Non è la prima volta che viene annunciata la fine dell’Occidente. Resta nella memoria il libro di Oswald Splenger, “Il tramonto dell’Occidente”, pubblicato nel 1918 anno in cui si concluse la Prima Guerra mondiale e con essa il suicidio dell’Europa. Nonostante quella profezia l’Occidente prolungò ancora a lungo la sua agonia, recidivo nel confermare la sua vocazione al suicidio con la Seconda Guerra mondiale, ma tenuto ancora in vita dalle risorgenti democrazie in Europa, dal sostegno interessato degli Stati Uniti e dal progetto di integrazione europea, in vista di una progressiva e pacifica riunificazione continentale.
Questi tre punti di forza a sostegno dell’Occidente si sono tramutati in pericolose debolezze: le democrazie occidentali, ormai minoritarie nel mondo, non godono buona salute; gli Stati Uniti, prima potenza mondiale a rischio di declino, hanno spostato altrove nel mondo i loro interessi strategici e l’Unione Europea resta un progetto incompiuto, logorato da crescenti nazionalismi.

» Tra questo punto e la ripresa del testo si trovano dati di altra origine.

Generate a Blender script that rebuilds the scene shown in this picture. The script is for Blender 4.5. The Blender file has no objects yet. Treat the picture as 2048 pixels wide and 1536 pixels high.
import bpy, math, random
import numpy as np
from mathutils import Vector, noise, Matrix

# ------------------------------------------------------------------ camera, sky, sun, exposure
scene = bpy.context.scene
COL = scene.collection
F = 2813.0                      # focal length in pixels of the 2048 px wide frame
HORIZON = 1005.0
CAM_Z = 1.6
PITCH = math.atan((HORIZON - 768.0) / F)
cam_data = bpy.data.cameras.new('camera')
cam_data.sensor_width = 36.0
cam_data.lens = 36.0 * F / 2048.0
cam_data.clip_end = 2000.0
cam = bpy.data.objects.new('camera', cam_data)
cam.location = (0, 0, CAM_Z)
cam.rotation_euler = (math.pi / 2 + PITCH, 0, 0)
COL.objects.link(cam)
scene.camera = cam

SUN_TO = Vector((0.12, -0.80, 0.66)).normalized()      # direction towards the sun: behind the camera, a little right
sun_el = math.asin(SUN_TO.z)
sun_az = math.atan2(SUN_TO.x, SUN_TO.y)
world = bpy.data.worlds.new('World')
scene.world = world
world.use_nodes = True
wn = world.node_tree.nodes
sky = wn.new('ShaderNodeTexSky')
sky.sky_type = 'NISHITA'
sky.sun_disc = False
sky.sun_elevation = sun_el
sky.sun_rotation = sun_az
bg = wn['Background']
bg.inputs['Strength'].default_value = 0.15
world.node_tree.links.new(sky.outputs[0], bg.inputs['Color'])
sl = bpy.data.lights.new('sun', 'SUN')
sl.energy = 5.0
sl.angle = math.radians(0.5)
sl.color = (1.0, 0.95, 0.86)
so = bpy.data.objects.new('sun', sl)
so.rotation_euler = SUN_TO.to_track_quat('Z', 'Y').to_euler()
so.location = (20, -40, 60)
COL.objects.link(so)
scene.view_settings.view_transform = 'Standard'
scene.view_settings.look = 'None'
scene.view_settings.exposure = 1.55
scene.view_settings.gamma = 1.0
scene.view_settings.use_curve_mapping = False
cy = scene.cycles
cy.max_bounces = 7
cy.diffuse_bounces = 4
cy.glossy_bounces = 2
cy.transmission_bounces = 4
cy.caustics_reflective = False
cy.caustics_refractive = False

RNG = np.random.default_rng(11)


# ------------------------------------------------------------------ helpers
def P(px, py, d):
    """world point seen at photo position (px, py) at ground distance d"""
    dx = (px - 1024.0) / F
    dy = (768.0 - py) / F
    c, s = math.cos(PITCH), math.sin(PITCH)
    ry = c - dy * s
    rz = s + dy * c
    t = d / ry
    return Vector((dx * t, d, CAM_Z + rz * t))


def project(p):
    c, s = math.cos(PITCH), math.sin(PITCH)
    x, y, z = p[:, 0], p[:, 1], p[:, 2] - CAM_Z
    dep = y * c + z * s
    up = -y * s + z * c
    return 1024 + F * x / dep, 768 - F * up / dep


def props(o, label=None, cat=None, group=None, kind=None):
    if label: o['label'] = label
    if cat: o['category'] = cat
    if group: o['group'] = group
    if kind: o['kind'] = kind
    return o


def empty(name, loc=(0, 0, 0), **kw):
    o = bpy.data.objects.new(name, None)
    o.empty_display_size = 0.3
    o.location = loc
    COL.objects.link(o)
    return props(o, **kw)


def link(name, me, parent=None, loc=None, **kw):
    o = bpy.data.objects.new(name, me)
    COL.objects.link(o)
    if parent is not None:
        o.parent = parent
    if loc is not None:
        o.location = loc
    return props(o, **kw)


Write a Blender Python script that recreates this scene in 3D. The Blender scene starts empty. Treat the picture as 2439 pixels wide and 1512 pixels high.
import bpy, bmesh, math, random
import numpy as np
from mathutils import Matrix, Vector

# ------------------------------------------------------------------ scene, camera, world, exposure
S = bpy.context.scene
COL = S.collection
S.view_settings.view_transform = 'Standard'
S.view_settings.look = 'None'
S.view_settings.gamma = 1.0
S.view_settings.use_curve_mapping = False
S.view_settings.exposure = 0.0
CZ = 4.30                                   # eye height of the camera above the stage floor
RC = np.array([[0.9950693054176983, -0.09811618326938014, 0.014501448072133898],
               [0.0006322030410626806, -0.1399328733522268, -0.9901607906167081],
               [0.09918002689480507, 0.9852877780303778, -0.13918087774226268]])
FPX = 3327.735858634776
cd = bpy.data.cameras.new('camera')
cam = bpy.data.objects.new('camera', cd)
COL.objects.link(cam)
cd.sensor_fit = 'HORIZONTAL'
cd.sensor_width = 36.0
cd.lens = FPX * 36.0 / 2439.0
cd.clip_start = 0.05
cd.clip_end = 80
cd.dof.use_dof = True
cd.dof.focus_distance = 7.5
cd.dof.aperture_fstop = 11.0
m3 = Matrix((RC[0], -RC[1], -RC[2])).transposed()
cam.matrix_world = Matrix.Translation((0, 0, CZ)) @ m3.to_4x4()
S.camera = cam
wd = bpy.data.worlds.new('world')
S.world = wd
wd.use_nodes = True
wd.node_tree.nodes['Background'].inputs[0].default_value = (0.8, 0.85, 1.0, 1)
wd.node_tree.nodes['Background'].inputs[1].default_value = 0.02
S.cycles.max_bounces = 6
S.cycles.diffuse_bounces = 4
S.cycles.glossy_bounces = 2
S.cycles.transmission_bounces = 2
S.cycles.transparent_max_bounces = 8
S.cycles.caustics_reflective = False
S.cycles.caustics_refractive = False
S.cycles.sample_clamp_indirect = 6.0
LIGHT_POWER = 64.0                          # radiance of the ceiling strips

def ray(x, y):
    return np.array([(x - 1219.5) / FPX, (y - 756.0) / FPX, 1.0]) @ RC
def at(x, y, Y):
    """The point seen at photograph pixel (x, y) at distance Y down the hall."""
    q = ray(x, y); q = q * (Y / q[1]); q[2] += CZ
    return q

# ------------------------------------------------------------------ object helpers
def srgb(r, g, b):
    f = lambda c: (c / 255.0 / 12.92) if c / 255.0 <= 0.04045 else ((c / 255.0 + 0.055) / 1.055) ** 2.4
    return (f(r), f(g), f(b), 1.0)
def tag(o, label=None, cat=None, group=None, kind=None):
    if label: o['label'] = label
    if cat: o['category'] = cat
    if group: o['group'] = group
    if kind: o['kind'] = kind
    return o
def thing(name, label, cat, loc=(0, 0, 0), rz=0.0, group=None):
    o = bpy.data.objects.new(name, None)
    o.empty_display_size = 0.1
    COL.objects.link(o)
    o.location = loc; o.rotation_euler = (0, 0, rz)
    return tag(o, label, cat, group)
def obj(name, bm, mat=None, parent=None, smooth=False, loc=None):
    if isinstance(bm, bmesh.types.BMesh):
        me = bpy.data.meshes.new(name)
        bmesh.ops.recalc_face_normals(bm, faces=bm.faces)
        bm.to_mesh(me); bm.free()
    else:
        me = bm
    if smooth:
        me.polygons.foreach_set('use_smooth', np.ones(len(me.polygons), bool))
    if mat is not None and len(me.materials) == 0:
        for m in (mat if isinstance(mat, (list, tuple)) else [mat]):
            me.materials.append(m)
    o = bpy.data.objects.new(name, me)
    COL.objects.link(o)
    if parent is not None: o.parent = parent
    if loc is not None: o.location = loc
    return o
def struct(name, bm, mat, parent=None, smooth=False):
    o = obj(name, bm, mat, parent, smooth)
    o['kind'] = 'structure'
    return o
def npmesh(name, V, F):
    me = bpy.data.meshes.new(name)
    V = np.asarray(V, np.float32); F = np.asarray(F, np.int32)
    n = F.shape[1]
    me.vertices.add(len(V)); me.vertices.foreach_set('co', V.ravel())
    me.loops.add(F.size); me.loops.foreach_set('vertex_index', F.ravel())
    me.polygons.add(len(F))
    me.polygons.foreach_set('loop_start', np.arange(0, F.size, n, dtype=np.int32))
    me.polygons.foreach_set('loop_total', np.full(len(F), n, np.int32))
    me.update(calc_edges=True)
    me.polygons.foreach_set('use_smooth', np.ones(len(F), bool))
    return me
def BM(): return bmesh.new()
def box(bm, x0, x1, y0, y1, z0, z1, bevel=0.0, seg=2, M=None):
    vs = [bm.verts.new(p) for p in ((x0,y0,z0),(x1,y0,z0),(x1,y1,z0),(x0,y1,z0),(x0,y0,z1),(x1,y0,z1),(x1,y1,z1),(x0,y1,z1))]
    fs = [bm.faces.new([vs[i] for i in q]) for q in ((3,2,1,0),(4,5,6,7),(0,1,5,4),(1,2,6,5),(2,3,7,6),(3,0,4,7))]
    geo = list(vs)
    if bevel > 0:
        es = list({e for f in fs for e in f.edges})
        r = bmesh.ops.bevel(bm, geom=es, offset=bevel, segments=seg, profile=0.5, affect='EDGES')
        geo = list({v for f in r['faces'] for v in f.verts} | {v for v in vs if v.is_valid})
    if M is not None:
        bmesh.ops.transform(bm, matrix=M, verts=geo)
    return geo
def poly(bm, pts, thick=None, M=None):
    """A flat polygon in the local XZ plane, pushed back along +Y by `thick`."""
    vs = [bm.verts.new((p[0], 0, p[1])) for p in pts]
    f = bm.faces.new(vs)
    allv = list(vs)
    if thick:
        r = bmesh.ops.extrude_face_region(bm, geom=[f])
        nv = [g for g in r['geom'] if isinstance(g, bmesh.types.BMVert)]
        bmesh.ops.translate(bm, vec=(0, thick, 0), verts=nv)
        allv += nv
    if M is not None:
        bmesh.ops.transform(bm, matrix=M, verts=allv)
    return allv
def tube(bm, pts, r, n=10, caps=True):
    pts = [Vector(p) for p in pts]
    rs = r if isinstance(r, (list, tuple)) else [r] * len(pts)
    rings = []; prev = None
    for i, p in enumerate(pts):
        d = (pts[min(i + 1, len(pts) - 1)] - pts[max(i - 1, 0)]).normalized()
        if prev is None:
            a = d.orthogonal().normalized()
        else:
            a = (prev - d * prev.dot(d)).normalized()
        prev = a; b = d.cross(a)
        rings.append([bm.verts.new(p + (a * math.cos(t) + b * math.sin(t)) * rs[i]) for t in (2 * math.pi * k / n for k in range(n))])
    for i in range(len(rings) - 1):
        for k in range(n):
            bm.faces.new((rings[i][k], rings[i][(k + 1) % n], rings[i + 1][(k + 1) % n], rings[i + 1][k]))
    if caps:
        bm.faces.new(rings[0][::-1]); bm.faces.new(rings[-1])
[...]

Quanto basta per far dire alla presidente della Commissione europea, Ursula von der Leyen, in una recente intervista al settimanale tedesco “Die Zeit”, che “l’Occidente, per come lo conoscevamo, non esiste più” o ad osservatori particolarmente pessimisti sull’Europa, come Massimo Cacciari, che “l’UE è fallita” o, come Lucio Caracciolo, che “L’Europa è una realtà metafisica”, poco più di un’illusione.
Che il mondo sia probabilmente ad una svolta epocale è valutazione largamente condivisa, ma che la profezia sulla morte dell’Occidente, annunciata come ineluttabile da Splenger un secolo fa, si stia inevitabilmente compiendo forse richiede qualche distinguo. A cominciare di cosa parliamo quando parliamo oggi di Occidente, in particolare se continuiamo a parlarne al singolare come di una realtà omogenea e orientata a valori ed interessi condivisi. E’ probabile che un simile Occidente non esista più da un pezzo, mentre i cambiamenti in corso li vediamo con ritardo, senza renderci conto delle faglie che in questo ultimo secolo hanno incrinato l’Occidente, consegnandoci oggi degli Occidenti al plurale, anche se ancora in confusa gestazione.
Per semplificare diamo uno sguardo alla composizione del G7, il Forum intergovernativo dei 7 Paesi più industrializzati del mondo di cui fanno parte Canada, Francia, Germania, Giappone, Italia, Regno Unito e Stati Uniti con la partecipazione dell’Unione Europea: una realtà in gran parte sovrapponibile al tradizionale “nucleo duro” dell’Occidente (Giappone a parte, ma nemmeno tanto) e oggi in via di progressiva ricomposizione.
Da una parte, un pezzo importante di Occidente naviga verso altre sponde con gli Stati Uniti di Trump ossessionati dalla Cina, mentre cercano un’aggregazione più stretta gli altri componenti del G7, cui si potrebbero aggiungere Paesi non limitrofi come Australia e Nuova Zelanda: due Occidenti in prospettiva, non ancora nemici ma già concorrenti se non avversari, in transizione da una vantaggiosa cooperazione ad una competizione che potrebbe annunciarsi ostile e perdente per entrambi.
Non è la fine del mondo, almeno speriamo, ma certamente la fine di un mondo nel quale l’Europa cerca una nuova collocazione con alleati vicini e lontani, come il battagliero Canada, senza rinunciare a dialogare con tutte le prudenze del caso con altri attori di primo piano, come India e Cina, ma anche con le medie potenze del Sud Globale che cercano un ruolo sulla scena mondiale.
Nella transizione in corso, l’Unione Europea, prima legittima erede della civiltà occidentale, dispone di un patrimonio di risorse importanti per reinventarsi e fare la sua parte nel grande continente euroasiatico e nella vicina Africa, riscoprendo legami culturali che conflitti secolari non hanno annullato e aprendo nuovi orizzonti per una futura cooperazione anche economica che, superate le tensioni attuali, possa contribuire alla pacificazione del mondo.